When teachers adopt an inquiry stance and allow students to be involved in choosing their own learning path, it heightens student interest in the content and builds student agency.

teacher leading group of students

2. Materials

Choose materials that let students build their own understanding of an idea, or lets them discover something for themselves. For example, you could use a set of primary documents, circuit blocks, pattern blocks — anything that allows students to start discovering concepts on their own.

Our 5th graders start their study of cartesian coordinates by learning to program in Turtle Art. They learn to program by drawing shapes, which also deepens their understanding of geometry and angles. After this initial exploration, students are asked to duplicate a shape of their choice around their screen, tapping into the cartesian coordinates built into Turtle Art. This is their introduction to the coordinate system and is followed up with practice, both using Turtle Art and other tools. This choice of “material” allows students to explore programming, geometry, and eventually the coordinate system, independently. Throughout the experience, teachers practice their inquiry stance by allowing students to experiment with programming and asking questions, instead of providing answers.

3. Prompts that Invite Choice

Frame questions in ways that open up several paths, instead of leading students down a single path.

Our middle school students were asked to “create a robot that interacts with people” that would be part of a Robot Petting Zoo. The results were diverse: we had a penguin, a zombie dog, a low-rider, and a Jack the skull head (with wings). Though the final products were varied, each student learned to use inputs and outputs, write a program, construct a robot, and plan a project for audience impact.

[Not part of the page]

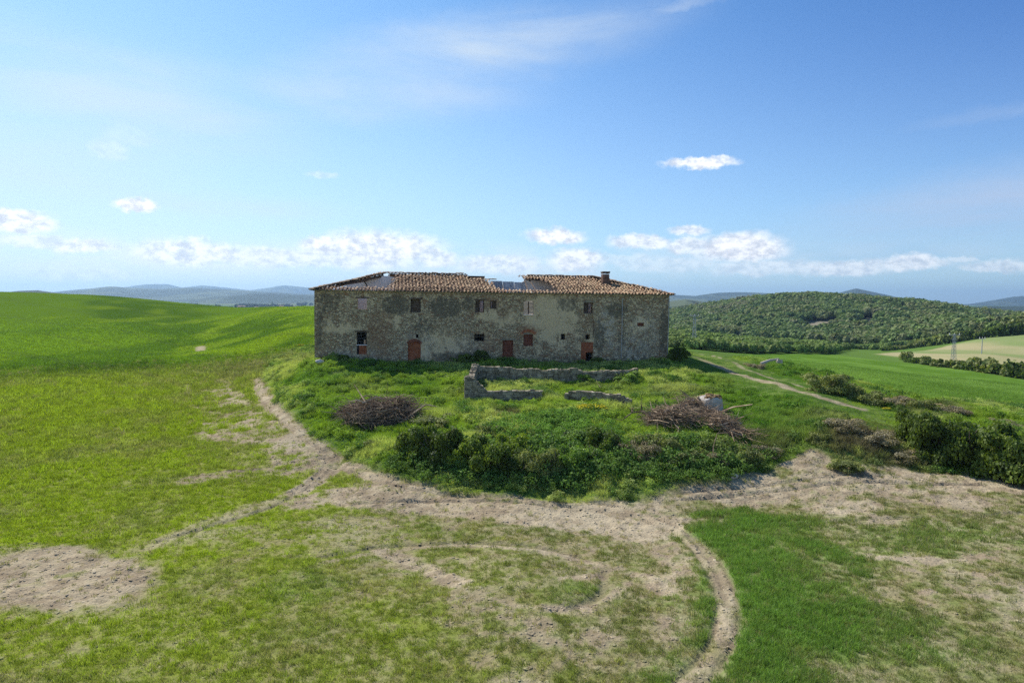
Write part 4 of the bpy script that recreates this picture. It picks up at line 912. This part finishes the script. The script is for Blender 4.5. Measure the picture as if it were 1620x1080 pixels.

students displaying projects

4. Real World Connections

Ground learning in the real world: use data students collect themselves, interview people with pertinent experiences, and work together on community needs.

Are cars speeding on Hegenberger Road? Our students ventured out to the busy roadside and measured the time it took for cars to travel from starting to ending points in increments of ten meters. Working out the kinks of this project and collecting real data together created excitement when it was time to analyze the data, and it even sparked math debates! Check out A Den of Inquiry for more modeling activities for math and physics.

Laying the Groundwork for an Inquiry Stance

As you shift your stance, student learning will deepen, but it will also become more messy. Synthesis and sharing of learning is key to making sure all students are deepening their learning equitably. Synthesis can at times be personal — recorded in a journal, for example — but it also needs to be shared publicly to support each individual’s construction of knowledge.

Questioning is at the heart of an inquiry stance. Plan the questions you’ll ask individuals, small groups, and the class, ahead of time. Questions can be differentiated to push students further and ensure that they don’t become disheartened.

When I started teaching, I would write “Less me… More them…” in each lesson plan. These small steps have resulted in the development of my own inquiry stance. Remember, just as it takes us a while to change our teaching practice, it will take students a while to get used to thinking in new ways. Be ready to explain to students why you’re doing it this way when they get frustrated, and expect it to take time to see the thinking you want. The result of a more student-centered experience will be the agency and empowerment developed by maker education.

Get Started Today!

Many activities you already do could easily become more student centered by applying the ideas discussed above. Here are some quick suggestions to help you get started:

  • Introduce the final project earlier and develop a way for students to record their thinking about the project over time. You can also try giving students primary source documents to grapple with before they learn about the context, and come back to them throughout the unit to see how their interpretation changes.
  • Change your prompts to allow for multiple answers. To see if you’re really allowing for multiple answers, try answering the prompt yourself in multiple ways.
  • Help students make their thinking visible using thinking routines. When writing follow-up questions to an activity, ask a few general questions rather than many specific ones; this will allow students to express their understanding.